Haftaya Antep karşısında bir kazaya uğramazlarsa son hafta Ali Sami Yen'de oynayacakları Galatasaray maçına kadar yolları açık gözüküyor.


Beşiktaş (59) :
Sivas'ın hemen ensesindeler. Bursaspor maçında kaçırdıkları goller başlarını sezon sonunda ağrıtabilir. Onun dışında zor gözüken nisan ayını minimum kayıpla atlattılar üstelik Kupada finale çıkmayı başardılar. Mustafa Denizli bazen anlamsız tercihlerde bulunuyor ancak hatasından dönmesini bilen biri olduğu için çok sıkıntı yaşamıyor. Ancak bundan sonra çok dikkatli olmalı. Kaybedilecek bir puan şampiyonluğun kaçmasına sebep olur. Haftaya oynayacakları derbiyi almaları muhtemel. Şu hale gelmiş Fenerbahçe'yi yenemezlerse şampiyon falan olmasınlar zaten. Derbiden sonra iki haftalık bir Ankara turnesi var. Ankaraspor'un ligde bir iddiası kalmasada çok tehlikeli bir takım. Ankaragücü maçının çok zor olacağını da tahmin etmek zor değil. Daha sonra kadro olarak toparlanmış bir Galatasaray ve son hafta düşme potasında olan Denizli deplasmanı korkutucu maçlar. Beşiktaş bu tünelden şampiyon olarak çıkarsa gerçektende bu büyük bir başarı olur.
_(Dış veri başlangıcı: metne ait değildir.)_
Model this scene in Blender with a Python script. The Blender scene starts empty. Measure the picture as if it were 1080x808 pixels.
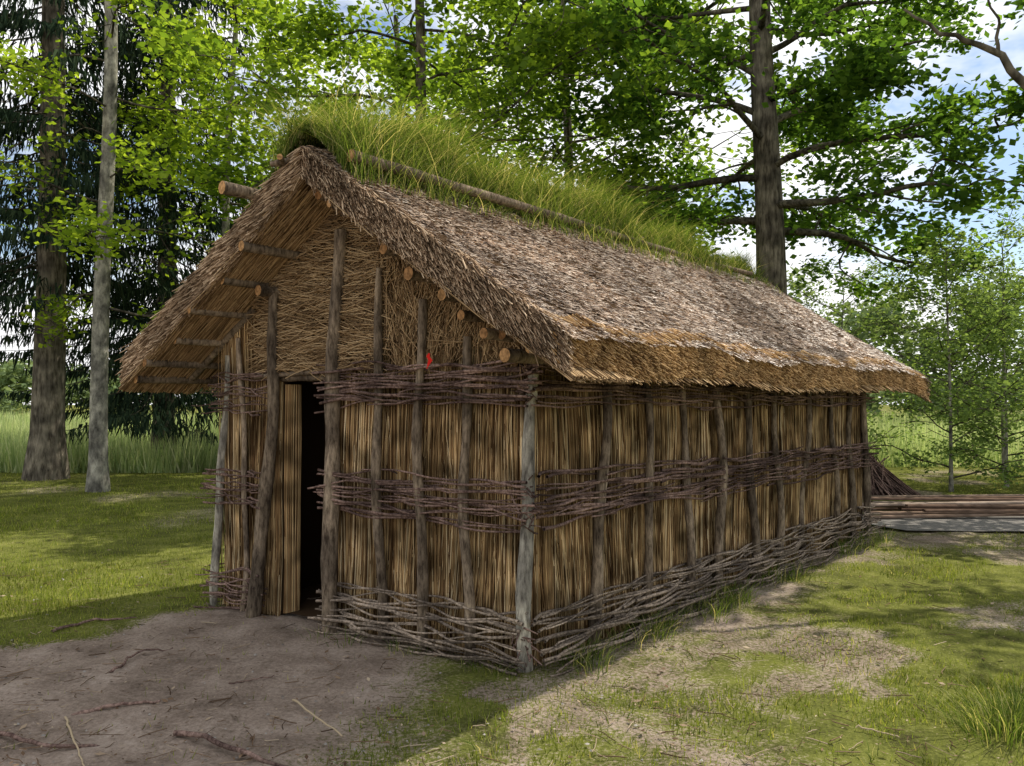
import bpy, math, numpy as np
from mathutils import Vector
rng=np.random.default_rng(7)
R=rng.random
def U(a,b,n=None): return a+(b-a)*rng.random(n)
scene=bpy.context.scene
# ------------------------------------------------------------ helpers
def nrm(a): return a/np.maximum(np.linalg.norm(a,axis=-1,keepdims=True),1e-9)
def mesh_obj(name,V,F,mat,parent=None,smooth=False):
    V=np.asarray(V,dtype=np.float32).reshape(-1,3); F=np.asarray(F,dtype=np.int32)
    me=bpy.data.meshes.new(name); k=F.shape[1]
    me.vertices.add(len(V)); me.vertices.foreach_set("co",V.ravel())
    me.loops.add(F.size); me.loops.foreach_set("vertex_index",F.ravel())
    me.polygons.add(len(F)); me.polygons.foreach_set("loop_start",np.arange(0,F.size,k,dtype=np.int32))
    me.update(calc_edges=True)
    if smooth: me.polygons.foreach_set("use_smooth",np.ones(len(F),dtype=bool))
    me.materials.append(mat)
    ob=bpy.data.objects.new(name,me); scene.collection.objects.link(ob)
    if parent:
        ob.parent=parent; ob.location=-parent.location
    return ob
def empty(name,loc=(0,0,0)):
    e=bpy.data.objects.new(name,None); e.location=loc; e.empty_display_size=.3
    scene.collection.objects.link(e); return e
def tubes(P,Rd,k=5):
    n,m,_=P.shape
    T=nrm(np.gradient(P,axis=1)); D=nrm(P[:,-1]-P[:,0])
    ref=np.where(np.abs(D[:,2:3])>.75,np.array([[1.,.13,0]]),np.array([[0.,.05,1.]]))[:,None,:]
    A=nrm(np.cross(T,np.broadcast_to(ref,T.shape))); B=np.cross(T,A)
    ang=np.arange(k)*2*math.pi/k
    V=P[:,:,None,:]+Rd[:,:,None,None]*(np.cos(ang)[None,None,:,None]*A[:,:,None,:]+np.sin(ang)[None,None,:,None]*B[:,:,None,:])
    i=np.arange(n)[:,None,None]*m*k; j=np.arange(m-1)[None,:,None]*k; a=np.arange(k)[None,None,:]; b=(a+1)%k
    F=np.stack([i+j+a,i+j+b,i+j+k+b,i+j+k+a],-1).reshape(-1,4)
    return V.reshape(-1,3),F
def caps(P,Rd,k=12,end=0):
    Vs=[];Fs=[];o=0
    for p,r in zip(P,Rd):
        c=p[end]; t=p[1]-p[0] if end==0 else p[-1]-p[-2]; t=t/np.linalg.norm(t); 
        s=-1 if end==0 else 1
        ref=np.array([0,0,1.]) if abs(t[2])<.75 else np.array([1.,0,0])
        a=np.cross(t,ref);a/=np.linalg.norm(a);b=np.cross(t,a)
        an=np.arange(k)*2*math.pi/k
        ring=c+s*t*.002+r[end]*1.0*(np.cos(an)[:,None]*a+np.sin(an)[:,None]*b)
        Vs.append(np.vstack([c+s*t*.008,ring]))
        Fs.append(np.array([[o,o+1+i,o+1+(i+1)%k] for i in range(k)])); o+=k+1
    return np.vstack(Vs),np.vstack(Fs)
def ribbons(P,W,side):
    n,m,_=P.shape
    L=P-side[:,None,:]*W[:,:,None]*.5; Rr=P+side[:,None,:]*W[:,:,None]*.5
    V=np.stack([L,Rr],2)
    i=np.arange(n)[:,None]*m*2; j=np.arange(m-1)[None,:]*2
    F=np.stack([i+j,i+j+1,i+j+3,i+j+2],-1).reshape(-1,4)
    return V.reshape(-1,3),F
def merge(*vf):
    Vs=[];Fs=[];o=0
    for V,F in vf:
        Vs.append(V);Fs.append(F+o);o+=len(V)
    return np.vstack(Vs),np.vstack(Fs)
def wob(x,y,f,seed,oct=4):
    r=np.random.default_rng(seed); out=0*x; amp=1.;tot=0
    for o in range(oct):
        for _ in range(4):
            a=r.uniform(0,2*math.pi);ph=r.uniform(0,2*math.pi);ff=f*r.uniform(.7,1.4)
            out=out+amp*np.sin(ff*(x*math.cos(a)+y*math.sin(a))+ph+1.3*np.sin(ff*.6*(x*math.sin(a)-y*math.cos(a))+ph*2))
        tot+=amp*2; amp*=.55; f*=2.1
    return out/tot
def randdir(n): return nrm(rng.normal(size=(n,3)))
# ------------------------------------------------------------ materials
def newmat(name):
    m=bpy.data.materials.new(name); m.use_nodes=True; nt=m.node_tree; nt.nodes.clear()
    out=nt.nodes.new("ShaderNodeOutputMaterial"); return m,nt,out
def ramp(nt,cols):
    n=nt.nodes.new("ShaderNodeValToRGB"); e=n.color_ramp.elements
    while len(e)<len(cols): e.new(.5)
    for i,c in enumerate(cols):
        e[i].position=c[0]; e[i].color=(c[1],c[2],c[3],1)
    return n
def noise(nt,scale,detail=4,vec=None,rough=.6):
    n=nt.nodes.new("ShaderNodeTexNoise"); n.inputs["Scale"].default_value=scale; n.inputs["Detail"].default_value=detail; n.inputs["Roughness"].default_value=rough
    if vec is not None: nt.links.new(vec,n.inputs["Vector"])
    return n
def geomat(name,cols,rough=.7,trans=0,tcol=None,patch=None,spec=0):
    """colour varies per blade/leaf/straw (mesh island) and with a broad noise"""
    m,nt,out=newmat(name); L=nt.links.new
    g=nt.nodes.new("ShaderNodeNewGeometry"); r=ramp(nt,cols); L(g.outputs["Random Per Island"],r.inputs[0])
    col=r.outputs[0]
    if patch:
        sc,lo,hi=patch
        n=noise(nt,sc,1,g.outputs["Position"]); mr=nt.nodes.new("ShaderNodeMapRange")
        mr.inputs[1].default_value=.35; mr.inputs[2].default_value=.65; mr.inputs[3].default_value=lo; mr.inputs[4].default_value=hi
        L(n.outputs[0],mr.inputs[0])
        mx=nt.nodes.new("ShaderNodeVectorMath"); mx.operation='SCALE'; L(col,mx.inputs[0]); L(mr.outputs[0],mx.inputs["Scale"]); col=mx.outputs[0]
    if spec>0:
        p=nt.nodes.new("ShaderNodeBsdfPrincipled"); p.inputs["Roughness"].default_value=rough; p.inputs["Specular IOR Level"].default_value=spec
        L(col,p.inputs["Base Color"]); sh=p.outputs[0]
    else:
        p=nt.nodes.new("ShaderNodeBsdfDiffuse"); L(col,p.inputs[0]); sh=p.outputs[0]
    if trans>0:
        t=nt.nodes.new("ShaderNodeBsdfTranslucent")
        mt=nt.nodes.new("ShaderNodeVectorMath"); mt.operation='MULTIPLY'; L(col,mt.inputs[0]); mt.inputs[1].default_value=tcol or (1.6,1.6,.8)
        L(mt.outputs[0],t.inputs[0]); mi=nt.nodes.new("ShaderNodeMixShader"); mi.inputs[0].default_value=trans
        L(sh,mi.inputs[1]);L(t.outputs[0],mi.inputs[2]); sh=mi.outputs[0]
    L(sh,out.inputs[0]); return m
def barkmat(name,c0,c1,scale=30,stretch=.25,bump=.6,det=4):
    m,nt,out=newmat(name); L=nt.links.new
    g=nt.nodes.new("ShaderNodeNewGeometry"); mp=nt.nodes.new("ShaderNodeMapping"); mp.inputs["Scale"].default_value=(1,1,stretch)
    L(g.outputs["Position"],mp.inputs[0]); n=noise(nt,scale,det,mp.outputs[0],.7)
    r=ramp(nt,[(.35,*c0),(.65,*c1)]); L(n.outputs[0],r.inputs[0]); col=r.outputs[0]
    g2=noise(nt,3.5,1,g.outputs["Position"]); r2=ramp(nt,[(.35,.55,.55,.55),(.65,1.3,1.3,1.25)]); L(g2.outputs[0],r2.inputs[0])
    mx=nt.nodes.new("ShaderNodeVectorMath"); mx.operation='MULTIPLY'; L(col,mx.inputs[0]);L(r2.outputs[0],mx.inputs[1]); col=mx.outputs[0]
    ri=nt.nodes.new("ShaderNodeMapRange"); ri.inputs[3].default_value=.65; ri.inputs[4].default_value=1.4; L(g.outputs["Random Per Island"],ri.inputs[0])
    ms=nt.nodes.new("ShaderNodeVectorMath"); ms.operation='SCALE'; L(col,ms.inputs[0]);L(ri.outputs[0],ms.inputs["Scale"]); col=ms.outputs[0]
    p=nt.nodes.new("ShaderNodeBsdfDiffuse"); L(col,p.inputs[0])
    if bump>0:
        b=nt.nodes.new("ShaderNodeBump"); b.inputs["Strength"].default_value=bump; b.inputs["Distance"].default_value=.02; L(n.outputs[0],b.inputs["Height"]); L(b.outputs[0],p.inputs["Normal"])
    L(p.outputs[0],out.inputs[0]); return m
M_roof=geomat("roof_thatch",[(0,.05,.03,.02),(.25,.22,.14,.09),(.55,.50,.35,.235),(.88,.76,.59,.43),(1,.92,.78,.62)],.45,0,patch=(1.6,.75,1.1),spec=.5)
M_eave=geomat("thatch_cut_ends",[(0,.12,.065,.03),(.4,.42,.25,.115),(1,.72,.48,.24)],patch=(5,.65,1.15))
M_verge=geomat("thatch_verge",[(0,.08,.05,.03),(.5,.35,.235,.145),(1,.68,.51,.34)],patch=(4,.65,1.15))
M_under=geomat("thatch_underside",[(0,.09,.055,.03),(.5,.32,.21,.11),(1,.56,.40,.225)])
M_base=geomat("thatch_core",[(0,.06,.038,.022),(1,.06,.038,.022)])
M_reed=geomat("wall_reed",[(0,.06,.032,.016),(.35,.22,.13,.06),(.62,.45,.295,.14),(.9,.66,.475,.25),(1,.80,.64,.40)],patch=(4.5,.42,1.2))
M_post=barkmat("post_bark",(.07,.052,.038),(.29,.225,.165),40)
M_post2=barkmat("pale_post_bark",(.14,.125,.105),(.52,.48,.40),35)
M_twig=barkmat("wattle_twig",(.075,.046,.04),(.25,.17,.142),50,1,0,2)
M_twig2=barkmat("weathered_twig",(.10,.078,.062),(.36,.285,.225),50,1,0,2)
M_cut=geomat("cut_wood",[(0,.34,.18,.08),(1,.56,.33,.15)],patch=(40,.5,1.1))
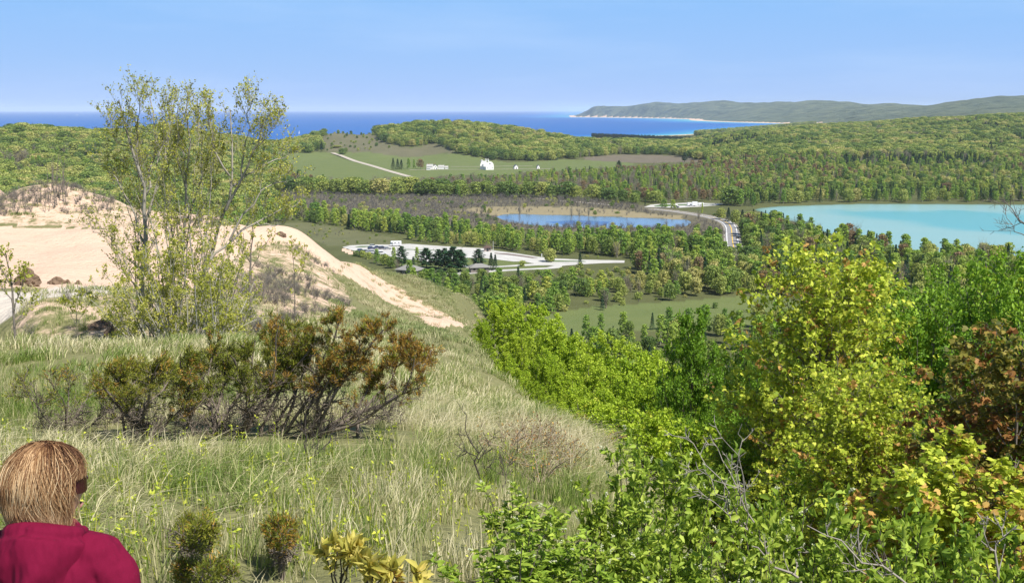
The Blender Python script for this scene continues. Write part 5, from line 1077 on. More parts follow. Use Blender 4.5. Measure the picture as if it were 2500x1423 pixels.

Trabzonspor (53) : Geçen hafta hem Sivas'ın hem Beşiktaşın puan kaybetmesi ile tekrar umutlanmışlar ancak rakiplerinden sağlam bir tokat yediler. Önlerindeki maçlarda zor. Artık hedefleri Uefa kupasına gitmek ama arkadan gelen Bursaspor bu gidişle önlerine geçebilir. Anlaşılan bu iş Umut-Gökhan-Colman-Yattara-Alanzinho ile olmaz. Seneye önemli değişiklikler gerekiyor eğer hedef şampiyonluksa.

Galatasaray (52) : Yönetim'in bir takımı ne kadar kötü hale sokabileceğinin kanıtıdır Galatasaray. Yanlış hoca tercihleri bu takımı bu hale getirmiştir. Sene başında Skibbe'de yanlış tercihti ama artık öyle bir noktaya gelinmiştiki Skibbe'nin sezon sonuna kadar kalması gerekiyordu. Eğer yollayacaksanda yerine geçen seneki gibi içeriden birini getir. Bülent Korkmaz gerçektenden çok küçük düşünen bi hoca. Birde Ertuğrul'a küçük takım hocası deniyordu. Eğer Bülent Galtasaray'ı çalıştırabiliyorsa Ertuğrul'da Milan'ı çalıştırabilir. Zanzi ile bu konuyu konuştuk ve kendisinin çok yerinde bir tesbiti var ; " Üç büyüklerde gördüğüm en kötü hoca" . Sonuna kadar katılıyorum. Rıza'dan da kötü açıkcası. Artık bir şekilde Bursaspor'a geçilmeyip Uefa kupasına gitmeleri gerek. Son iki maçta şampiyonu belirleme ihtimalleri var. Önümüzdeki sene için şimdiden planlamalar girişilmeli ve Bülent'i bu takımın başında tutarlarsa o zaman önümüzdeki senede 0 çekerler bütün kulvarlarda.

Fenerbahçe (48) : Kafa olarak ligi bitirmişler. Akıllarında olan tek şey Kupa finali. Cezalıların dönmesi ve kupayı Beşiktaş'tan daha çok istemeleri kupayı bu sefer almalarını sağlayabilir ancak ne tarftar ne de yönetim kupa ile tatmin olmaz. Yönetimin Aragones'i tutacağını sanmıyorum. Daha Aziz Yıldırım'ın aday olup olmayacağı belli olmadığı için önümüzdeki sezon için planlamalar şimdilik ağır olarak işliyordur. Kongreden sonra hareketlenmeler başlar. Takımdan gitmesi gereken çok isim var. Geçen sene Aziz Yıldırım'ın beğenmediği Zico'nun yürüyerek şampiyon olması gerekirken "Tam benim kafamda" dediği Aragones liderden 12 puan fark yedi. Aziz Yıldırım futbola karışmadığı sürece iyi bir başkan.